Give an exact copy of every line, leaving images out.

Provided entries
══════════════════════════════

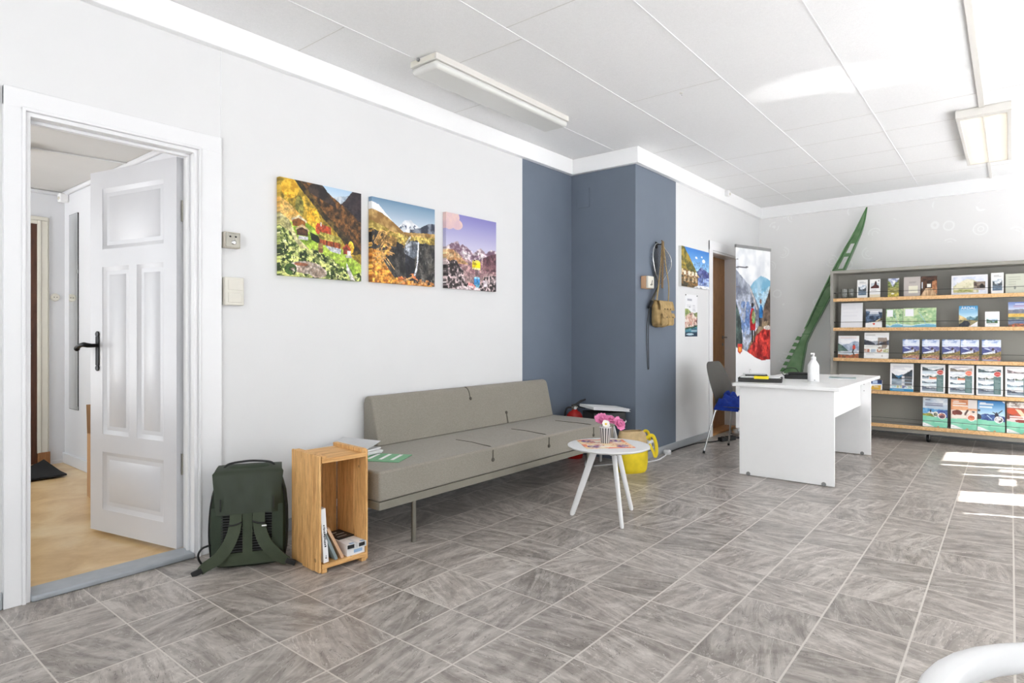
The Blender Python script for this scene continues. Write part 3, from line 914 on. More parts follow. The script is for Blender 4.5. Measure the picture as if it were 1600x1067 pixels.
    a.lay(a.ell(0.12, 0.93, 0.07, 0.06) & (nb > 0.4), (30, 52, 22), (70, 100, 40), nb)
    a.detail(0.38, 34, 0.12)
    return a

def art_falls():
    a = Art(180, 180); u, v = a.u, a.v
    a.grad(v >= 0, (112, 146, 176), (206, 218, 228), 0, 0.28)
    a.lay(a.below([(0, 0.05), (0.1, 0.08), (0.25, 0.20), (0.42, 0.34)], 0.012, 10, 2) & (u < 0.45), (236, 236, 236), (250, 250, 250), a.N(10))
    a.lay(a.below([(0.4, 0.30), (0.5, 0.215), (0.58, 0.20), (0.75, 0.27), (0.8, 0.30)], 0.018, 16, 5) & (u > 0.38) & (u < 0.82), (206, 212, 220), (250, 250, 252), a.N(16, seed=4))
    a.lay((a.N(30, seed=8) > 0.6) & a.below([(0.4, 0.32), (0.5, 0.24), (0.58, 0.22), (0.8, 0.3)]) & (u > 0.4) & (u < 0.7) & (v < 0.32), (96, 108, 130))
    a.lay(a.below([(0.6, 0.31), (0.75, 0.27), (0.9, 0.20), (1, 0.19)], 0.015, 14, 7) & (u > 0.58), (52, 58, 74), (140, 146, 160), a.N(18, seed=9))
    a.lay(a.below([(0, 0.14), (0.15, 0.17), (0.32, 0.26), (0.48, 0.36), (0.65, 0.345), (0.85, 0.33), (1, 0.32)], 0.006, 10, 1), (150, 112, 60), (214, 176, 110), a.N(12, seed=11))
    a.lay(a.below([(0, 0.28), (0.3, 0.36), (0.55, 0.40), (0.8, 0.38), (1, 0.37)], 0.01, 14, 3), (146, 122, 52), (220, 194, 106), a.N(24, seed=13))
    n = a.N(14, 7, 4, 15)
    a.lay(a.below([(0, 0.37), (0.2, 0.42), (0.45, 0.50), (0.53, 0.54), (0.57, 0.45), (0.70, 0.43), (0.74, 0.46), (1, 0.46)], 0.025, 14, 4), (34, 34, 36), (84, 80, 74), n)
    a.lay(a.below([(0, 0.38), (0.15, 0.40), (0.5, 0.46), (0.55, 0.5)], 0.02, 9, 17) & (v < 0.55) & (u < 0.55) & (n > 0.45), (120, 92, 50), (186, 140, 72), a.N(22, seed=19))
    a.lay(a.poly([(0.50, 0.52), (0.60, 0.45), (0.72, 0.46), (0.70, 0.62), (0.62, 0.70), (0.48, 0.60)]), (92, 98, 108), (180, 184, 192), a.N(18, 10, 4, 21))
    a.lay(a.poly([(0.50, 0.62), (0.66, 0.68), (0.66, 0.95), (0.52, 0.95)]), (26, 27, 34), (44, 45, 54), a.N(10, seed=23))
    a.lay(a.seg((0.585, 0.41), (0.52, 0.50), 0.012), (226, 220, 206))
    for p, q, w_ in (((0.722, 0.46), (0.712, 0.60), 0.011), ((0.712, 0.60), (0.705, 0.70), 0.013), ((0.705, 0.70), (0.69, 0.79), 0.008), ((0.69, 0.79), (0.66, 0.87), 0.014)):
        a.lay(a.seg(p, q, w_), (236, 240, 246), (200, 208, 220), a.N(40, 10, 3, 3))
    a.lay((u > 0.74) & (v > 0.5) & (a.N(20, 12, 3, 27) > 0.62), (96, 94, 90))
    br = (a.below([(0, 0.60), (0.12, 0.62), (0.2, 0.78), (0.3, 0.9), (0.5, 0.94), (0.8, 0.97), (1, 1.03)], 0.04, 12, 29))
    a.lay(br, (158, 88, 26), (246, 176, 76), a.N(26, seed=31))
    for k in range(16):
        rr = random.Random(k)
        x0, y0 = rr.uniform(0, 0.15), rr.uniform(0.5, 0.8)
        x1, y1 = x0 + rr.uniform(0.1, 0.28), y0 + rr.uniform(-0.16, 0.12)
        a.lay(a.seg((x0, y0), ((x0 + x1) / 2, min(y0, y1) - 0.03), 0.006), (206, 160, 96)); a.lay(a.seg(((x0 + x1) / 2, min(y0, y1) - 0.03), (x1, y1), 0.005), (222, 172, 108))
    a.lay((a.N(30, seed=33) > 0.56) & a.ell(0.10, 0.62, 0.22, 0.10), (196, 128, 48), (240, 188, 100), a.N(40, seed=2))
    a.lay(a.seg((0.4, 1.0), (0.62, 0.90), 0.012), (190, 150, 96)); a.lay(a.seg((0.62, 0.90), (0.70, 0.93), 0.01), (196, 120, 76))
    a.lay((a.N(34, seed=35) > 0.5) & (a.ell(0.64, 0.89, 0.07, 0.035) | a.ell(0.46, 0.95, 0.08, 0.05)), (226, 108, 56), (244, 150, 90), a.N(30, seed=1))
    a.lay((a.N(30, seed=37) > 0.5) & a.ell(0.8, 0.99, 0.2, 0.07), (170, 110, 60), (214, 160, 104), a.N(30, seed=2))
    a.detail(0.5, 32, 0.34)
    return a

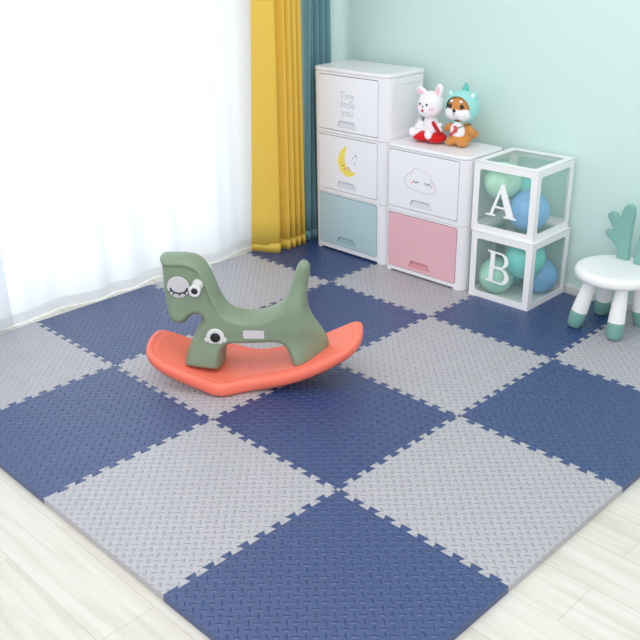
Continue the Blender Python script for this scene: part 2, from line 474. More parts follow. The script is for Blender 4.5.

══════════════════════════════

Answer for the task
The Blender Python script for this scene continues. Write part 3, from line 914 on. More parts follow. The script is for Blender 4.5. Measure the picture as if it were 1600x1067 pixels.
    a.lay(a.ell(0.12, 0.93, 0.07, 0.06) & (nb > 0.4), (30, 52, 22), (70, 100, 40), nb)
    a.detail(0.38, 34, 0.12)
    return a

def art_falls():
    a = Art(180, 180); u, v = a.u, a.v
    a.grad(v >= 0, (112, 146, 176), (206, 218, 228), 0, 0.28)
    a.lay(a.below([(0, 0.05), (0.1, 0.08), (0.25, 0.20), (0.42, 0.34)], 0.012, 10, 2) & (u < 0.45), (236, 236, 236), (250, 250, 250), a.N(10))
    a.lay(a.below([(0.4, 0.30), (0.5, 0.215), (0.58, 0.20), (0.75, 0.27), (0.8, 0.30)], 0.018, 16, 5) & (u > 0.38) & (u < 0.82), (206, 212, 220), (250, 250, 252), a.N(16, seed=4))
    a.lay((a.N(30, seed=8) > 0.6) & a.below([(0.4, 0.32), (0.5, 0.24), (0.58, 0.22), (0.8, 0.3)]) & (u > 0.4) & (u < 0.7) & (v < 0.32), (96, 108, 130))
    a.lay(a.below([(0.6, 0.31), (0.75, 0.27), (0.9, 0.20), (1, 0.19)], 0.015, 14, 7) & (u > 0.58), (52, 58, 74), (140, 146, 160), a.N(18, seed=9))
    a.lay(a.below([(0, 0.14), (0.15, 0.17), (0.32, 0.26), (0.48, 0.36), (0.65, 0.345), (0.85, 0.33), (1, 0.32)], 0.006, 10, 1), (150, 112, 60), (214, 176, 110), a.N(12, seed=11))
    a.lay(a.below([(0, 0.28), (0.3, 0.36), (0.55, 0.40), (0.8, 0.38), (1, 0.37)], 0.01, 14, 3), (146, 122, 52), (220, 194, 106), a.N(24, seed=13))
    n = a.N(14, 7, 4, 15)
    a.lay(a.below([(0, 0.37), (0.2, 0.42), (0.45, 0.50), (0.53, 0.54), (0.57, 0.45), (0.70, 0.43), (0.74, 0.46), (1, 0.46)], 0.025, 14, 4), (34, 34, 36), (84, 80, 74), n)
    a.lay(a.below([(0, 0.38), (0.15, 0.40), (0.5, 0.46), (0.55, 0.5)], 0.02, 9, 17) & (v < 0.55) & (u < 0.55) & (n > 0.45), (120, 92, 50), (186, 140, 72), a.N(22, seed=19))
    a.lay(a.poly([(0.50, 0.52), (0.60, 0.45), (0.72, 0.46), (0.70, 0.62), (0.62, 0.70), (0.48, 0.60)]), (92, 98, 108), (180, 184, 192), a.N(18, 10, 4, 21))
    a.lay(a.poly([(0.50, 0.62), (0.66, 0.68), (0.66, 0.95), (0.52, 0.95)]), (26, 27, 34), (44, 45, 54), a.N(10, seed=23))
    a.lay(a.seg((0.585, 0.41), (0.52, 0.50), 0.012), (226, 220, 206))
    for p, q, w_ in (((0.722, 0.46), (0.712, 0.60), 0.011), ((0.712, 0.60), (0.705, 0.70), 0.013), ((0.705, 0.70), (0.69, 0.79), 0.008), ((0.69, 0.79), (0.66, 0.87), 0.014)):
        a.lay(a.seg(p, q, w_), (236, 240, 246), (200, 208, 220), a.N(40, 10, 3, 3))
    a.lay((u > 0.74) & (v > 0.5) & (a.N(20, 12, 3, 27) > 0.62), (96, 94, 90))
    br = (a.below([(0, 0.60), (0.12, 0.62), (0.2, 0.78), (0.3, 0.9), (0.5, 0.94), (0.8, 0.97), (1, 1.03)], 0.04, 12, 29))
    a.lay(br, (158, 88, 26), (246, 176, 76), a.N(26, seed=31))
    for k in range(16):
        rr = random.Random(k)
        x0, y0 = rr.uniform(0, 0.15), rr.uniform(0.5, 0.8)
        x1, y1 = x0 + rr.uniform(0.1, 0.28), y0 + rr.uniform(-0.16, 0.12)
        a.lay(a.seg((x0, y0), ((x0 + x1) / 2, min(y0, y1) - 0.03), 0.006), (206, 160, 96)); a.lay(a.seg(((x0 + x1) / 2, min(y0, y1) - 0.03), (x1, y1), 0.005), (222, 172, 108))
    a.lay((a.N(30, seed=33) > 0.56) & a.ell(0.10, 0.62, 0.22, 0.10), (196, 128, 48), (240, 188, 100), a.N(40, seed=2))
    a.lay(a.seg((0.4, 1.0), (0.62, 0.90), 0.012), (190, 150, 96)); a.lay(a.seg((0.62, 0.90), (0.70, 0.93), 0.01), (196, 120, 76))
    a.lay((a.N(34, seed=35) > 0.5) & (a.ell(0.64, 0.89, 0.07, 0.035) | a.ell(0.46, 0.95, 0.08, 0.05)), (226, 108, 56), (244, 150, 90), a.N(30, seed=1))
    a.lay((a.N(30, seed=37) > 0.5) & a.ell(0.8, 0.99, 0.2, 0.07), (170, 110, 60), (214, 160, 104), a.N(30, seed=2))
    a.detail(0.5, 32, 0.34)
    return a

Continue the Blender Python script for this scene: part 2, from line 474. More parts follow. The script is for Blender 4.5.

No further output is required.